**Dataset extract**

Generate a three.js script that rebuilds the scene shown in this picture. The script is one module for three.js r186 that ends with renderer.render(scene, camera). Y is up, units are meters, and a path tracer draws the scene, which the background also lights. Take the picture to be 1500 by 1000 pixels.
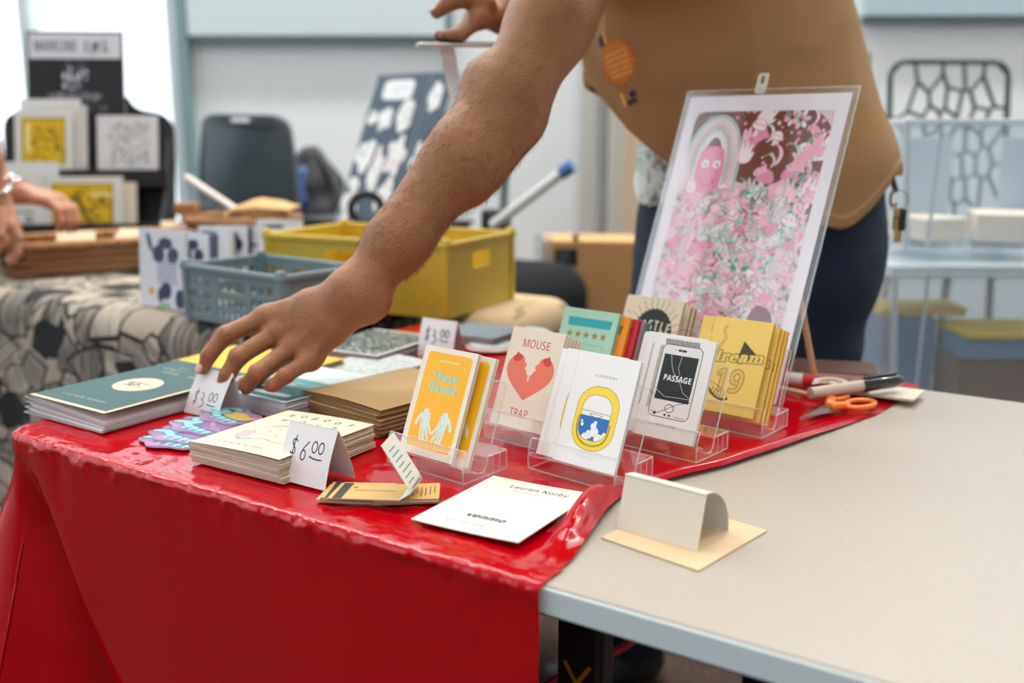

...

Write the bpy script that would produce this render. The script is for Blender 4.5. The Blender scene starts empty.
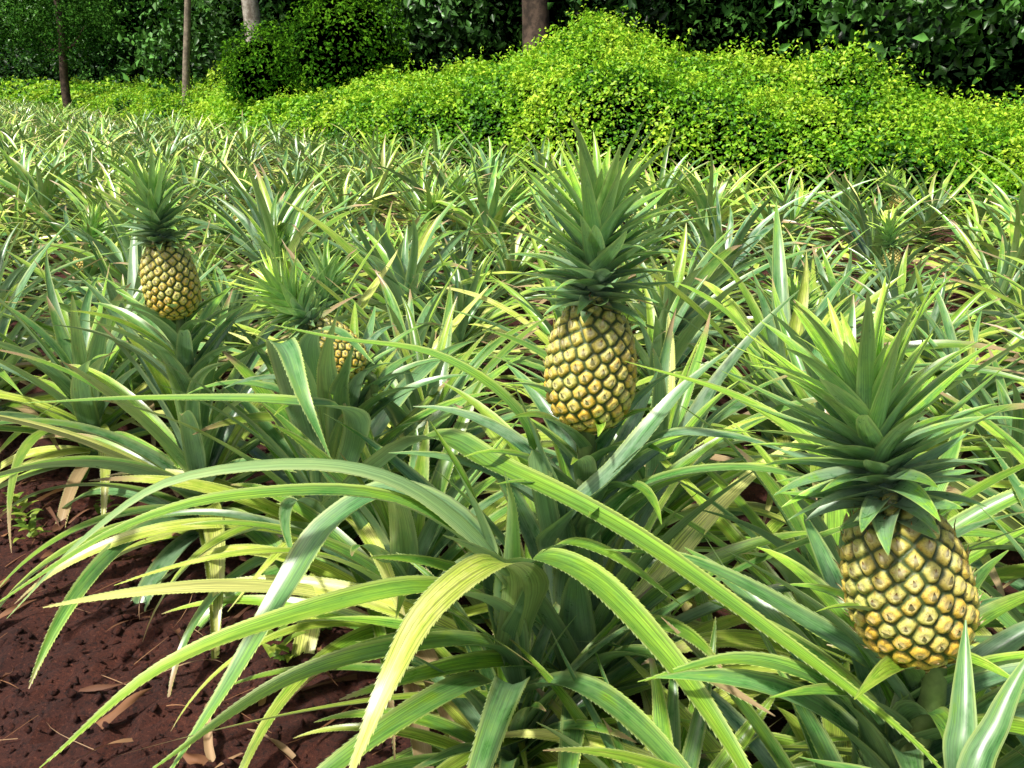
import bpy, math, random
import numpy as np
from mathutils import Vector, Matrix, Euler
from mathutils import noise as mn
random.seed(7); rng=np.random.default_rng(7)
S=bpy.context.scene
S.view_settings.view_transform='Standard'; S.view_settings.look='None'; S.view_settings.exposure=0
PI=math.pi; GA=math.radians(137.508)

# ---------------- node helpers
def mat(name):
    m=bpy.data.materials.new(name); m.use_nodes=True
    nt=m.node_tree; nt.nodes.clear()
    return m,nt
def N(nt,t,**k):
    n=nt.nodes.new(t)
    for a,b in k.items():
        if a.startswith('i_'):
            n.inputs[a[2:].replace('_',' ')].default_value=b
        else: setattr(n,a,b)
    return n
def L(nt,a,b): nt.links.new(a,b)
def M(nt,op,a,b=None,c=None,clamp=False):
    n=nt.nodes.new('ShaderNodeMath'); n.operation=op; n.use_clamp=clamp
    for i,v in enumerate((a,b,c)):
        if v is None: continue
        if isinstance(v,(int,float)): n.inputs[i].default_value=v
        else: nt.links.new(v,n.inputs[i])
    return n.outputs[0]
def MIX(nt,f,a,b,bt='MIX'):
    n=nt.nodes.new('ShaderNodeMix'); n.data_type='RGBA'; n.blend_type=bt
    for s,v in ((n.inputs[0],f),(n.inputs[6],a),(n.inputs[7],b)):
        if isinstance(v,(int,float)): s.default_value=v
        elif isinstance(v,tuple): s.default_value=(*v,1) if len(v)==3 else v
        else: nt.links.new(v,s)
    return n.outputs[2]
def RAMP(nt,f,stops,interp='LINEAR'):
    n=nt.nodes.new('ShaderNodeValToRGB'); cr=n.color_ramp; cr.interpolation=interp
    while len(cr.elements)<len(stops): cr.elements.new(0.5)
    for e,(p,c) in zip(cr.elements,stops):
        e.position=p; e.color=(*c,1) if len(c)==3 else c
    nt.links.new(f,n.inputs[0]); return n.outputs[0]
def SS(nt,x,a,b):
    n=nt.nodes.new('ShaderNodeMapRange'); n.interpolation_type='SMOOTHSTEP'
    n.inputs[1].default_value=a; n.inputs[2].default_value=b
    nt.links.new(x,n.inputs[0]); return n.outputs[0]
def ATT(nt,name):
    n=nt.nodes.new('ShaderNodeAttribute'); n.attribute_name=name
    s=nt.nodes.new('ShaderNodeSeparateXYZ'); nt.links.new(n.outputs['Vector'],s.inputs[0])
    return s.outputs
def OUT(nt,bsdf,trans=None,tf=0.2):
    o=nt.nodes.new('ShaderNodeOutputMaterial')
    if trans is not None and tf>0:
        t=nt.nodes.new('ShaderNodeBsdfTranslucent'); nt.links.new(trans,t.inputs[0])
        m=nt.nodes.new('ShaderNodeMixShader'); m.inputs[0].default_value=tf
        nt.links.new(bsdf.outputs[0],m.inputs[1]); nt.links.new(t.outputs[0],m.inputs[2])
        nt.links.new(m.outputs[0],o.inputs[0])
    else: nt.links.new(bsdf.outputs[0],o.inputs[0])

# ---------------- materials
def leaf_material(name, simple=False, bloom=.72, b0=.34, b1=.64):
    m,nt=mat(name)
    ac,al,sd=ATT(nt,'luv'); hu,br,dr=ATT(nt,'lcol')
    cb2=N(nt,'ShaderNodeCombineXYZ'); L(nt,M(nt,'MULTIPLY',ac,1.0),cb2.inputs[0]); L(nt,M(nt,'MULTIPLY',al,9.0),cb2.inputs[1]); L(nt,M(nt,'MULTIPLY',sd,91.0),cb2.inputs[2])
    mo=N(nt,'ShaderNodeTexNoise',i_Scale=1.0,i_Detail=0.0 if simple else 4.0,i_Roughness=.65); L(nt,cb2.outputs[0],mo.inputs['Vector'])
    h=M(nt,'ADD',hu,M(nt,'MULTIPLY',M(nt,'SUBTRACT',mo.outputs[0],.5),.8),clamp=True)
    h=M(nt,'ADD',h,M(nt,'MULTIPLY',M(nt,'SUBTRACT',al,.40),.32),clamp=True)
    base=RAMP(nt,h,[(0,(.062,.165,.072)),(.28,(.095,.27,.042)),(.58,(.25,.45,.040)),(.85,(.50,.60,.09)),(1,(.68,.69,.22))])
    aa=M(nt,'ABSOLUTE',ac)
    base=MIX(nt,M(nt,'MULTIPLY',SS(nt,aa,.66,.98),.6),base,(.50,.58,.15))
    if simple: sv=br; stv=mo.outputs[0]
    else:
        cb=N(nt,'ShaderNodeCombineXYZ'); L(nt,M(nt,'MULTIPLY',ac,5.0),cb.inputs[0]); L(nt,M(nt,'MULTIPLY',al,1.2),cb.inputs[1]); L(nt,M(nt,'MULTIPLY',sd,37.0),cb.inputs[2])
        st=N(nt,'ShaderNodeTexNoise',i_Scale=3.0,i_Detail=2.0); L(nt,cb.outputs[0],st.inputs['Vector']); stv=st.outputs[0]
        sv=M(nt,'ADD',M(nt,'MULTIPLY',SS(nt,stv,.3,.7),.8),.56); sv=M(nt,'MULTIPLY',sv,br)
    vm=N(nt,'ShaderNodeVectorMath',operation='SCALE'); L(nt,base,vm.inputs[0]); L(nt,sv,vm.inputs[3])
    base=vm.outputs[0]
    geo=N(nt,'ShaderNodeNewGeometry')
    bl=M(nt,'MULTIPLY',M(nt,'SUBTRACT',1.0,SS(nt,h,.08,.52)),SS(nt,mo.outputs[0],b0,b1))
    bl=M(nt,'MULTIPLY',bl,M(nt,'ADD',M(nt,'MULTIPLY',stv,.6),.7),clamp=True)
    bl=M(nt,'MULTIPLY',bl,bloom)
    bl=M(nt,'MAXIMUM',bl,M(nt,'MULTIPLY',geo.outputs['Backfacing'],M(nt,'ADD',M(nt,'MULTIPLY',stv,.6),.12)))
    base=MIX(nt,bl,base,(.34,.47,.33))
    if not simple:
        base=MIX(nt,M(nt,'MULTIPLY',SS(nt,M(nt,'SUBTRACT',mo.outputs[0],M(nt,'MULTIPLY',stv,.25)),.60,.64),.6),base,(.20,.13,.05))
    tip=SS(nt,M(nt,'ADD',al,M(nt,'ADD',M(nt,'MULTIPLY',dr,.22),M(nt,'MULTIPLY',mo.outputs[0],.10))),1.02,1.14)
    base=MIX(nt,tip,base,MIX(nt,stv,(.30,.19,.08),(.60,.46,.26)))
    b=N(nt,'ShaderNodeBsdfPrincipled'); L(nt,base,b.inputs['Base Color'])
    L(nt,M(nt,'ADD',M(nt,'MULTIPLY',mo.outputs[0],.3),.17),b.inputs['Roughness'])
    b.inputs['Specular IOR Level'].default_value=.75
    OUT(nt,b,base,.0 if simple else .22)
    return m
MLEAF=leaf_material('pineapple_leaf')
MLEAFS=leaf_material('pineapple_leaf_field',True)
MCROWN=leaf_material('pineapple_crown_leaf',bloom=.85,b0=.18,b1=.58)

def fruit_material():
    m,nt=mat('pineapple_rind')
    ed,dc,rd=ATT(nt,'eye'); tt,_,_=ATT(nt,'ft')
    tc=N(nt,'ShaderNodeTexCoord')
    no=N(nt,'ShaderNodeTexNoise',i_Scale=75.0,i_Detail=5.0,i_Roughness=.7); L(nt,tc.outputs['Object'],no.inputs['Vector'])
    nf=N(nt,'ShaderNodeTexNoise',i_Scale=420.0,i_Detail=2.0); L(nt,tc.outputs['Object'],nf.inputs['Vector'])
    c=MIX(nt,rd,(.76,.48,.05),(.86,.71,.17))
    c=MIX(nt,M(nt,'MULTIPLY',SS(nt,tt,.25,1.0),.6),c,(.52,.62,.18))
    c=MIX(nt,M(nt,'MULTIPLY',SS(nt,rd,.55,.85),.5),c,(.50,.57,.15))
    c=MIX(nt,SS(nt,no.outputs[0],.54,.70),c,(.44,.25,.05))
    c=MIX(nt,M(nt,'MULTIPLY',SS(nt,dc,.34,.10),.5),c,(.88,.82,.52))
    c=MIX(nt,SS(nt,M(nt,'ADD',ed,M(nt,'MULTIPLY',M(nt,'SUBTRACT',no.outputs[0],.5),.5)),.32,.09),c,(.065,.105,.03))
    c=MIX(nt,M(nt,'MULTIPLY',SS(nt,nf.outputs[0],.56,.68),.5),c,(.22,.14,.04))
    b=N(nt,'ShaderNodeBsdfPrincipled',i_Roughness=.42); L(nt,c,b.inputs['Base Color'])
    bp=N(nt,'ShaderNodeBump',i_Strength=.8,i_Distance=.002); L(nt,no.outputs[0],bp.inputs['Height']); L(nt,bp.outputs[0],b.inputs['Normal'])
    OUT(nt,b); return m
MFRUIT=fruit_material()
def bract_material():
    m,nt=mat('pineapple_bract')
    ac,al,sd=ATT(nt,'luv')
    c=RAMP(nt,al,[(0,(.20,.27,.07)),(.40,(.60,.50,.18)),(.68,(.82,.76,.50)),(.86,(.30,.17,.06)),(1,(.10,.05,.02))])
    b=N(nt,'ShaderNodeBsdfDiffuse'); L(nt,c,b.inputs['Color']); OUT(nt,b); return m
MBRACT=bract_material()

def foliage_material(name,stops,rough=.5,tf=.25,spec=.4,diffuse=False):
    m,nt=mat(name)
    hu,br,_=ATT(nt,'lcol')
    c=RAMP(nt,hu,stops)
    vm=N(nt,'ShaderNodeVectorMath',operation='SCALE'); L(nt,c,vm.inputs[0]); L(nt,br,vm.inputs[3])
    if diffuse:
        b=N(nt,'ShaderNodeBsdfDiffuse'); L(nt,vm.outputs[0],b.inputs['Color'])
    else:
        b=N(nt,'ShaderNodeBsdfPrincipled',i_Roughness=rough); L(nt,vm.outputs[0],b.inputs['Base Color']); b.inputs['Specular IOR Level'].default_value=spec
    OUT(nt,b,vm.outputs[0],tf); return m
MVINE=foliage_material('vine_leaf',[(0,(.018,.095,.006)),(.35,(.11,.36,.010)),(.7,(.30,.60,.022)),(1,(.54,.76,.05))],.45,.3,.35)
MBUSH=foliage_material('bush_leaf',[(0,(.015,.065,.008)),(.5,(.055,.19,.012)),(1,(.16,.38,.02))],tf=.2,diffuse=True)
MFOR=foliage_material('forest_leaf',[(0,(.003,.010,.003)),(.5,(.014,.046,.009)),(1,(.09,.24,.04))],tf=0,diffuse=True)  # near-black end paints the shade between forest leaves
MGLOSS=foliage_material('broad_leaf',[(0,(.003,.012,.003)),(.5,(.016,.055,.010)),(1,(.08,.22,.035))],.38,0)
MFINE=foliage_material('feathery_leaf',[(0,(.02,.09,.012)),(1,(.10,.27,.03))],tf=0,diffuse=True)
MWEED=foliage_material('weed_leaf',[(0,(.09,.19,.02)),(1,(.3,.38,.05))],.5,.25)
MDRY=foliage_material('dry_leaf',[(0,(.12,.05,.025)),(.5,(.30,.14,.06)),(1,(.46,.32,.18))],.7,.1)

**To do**
Every line that holds the string "render" should be returned.

**Full output**
Generate a three.js script that rebuilds the scene shown in this picture. The script is one module for three.js r186 that ends with renderer.render(scene, camera). Y is up, units are meters, and a path tracer draws the scene, which the background also lights. Take the picture to be 1500 by 1000 pixels.
Write the bpy script that would produce this render. The script is for Blender 4.5. The Blender scene starts empty.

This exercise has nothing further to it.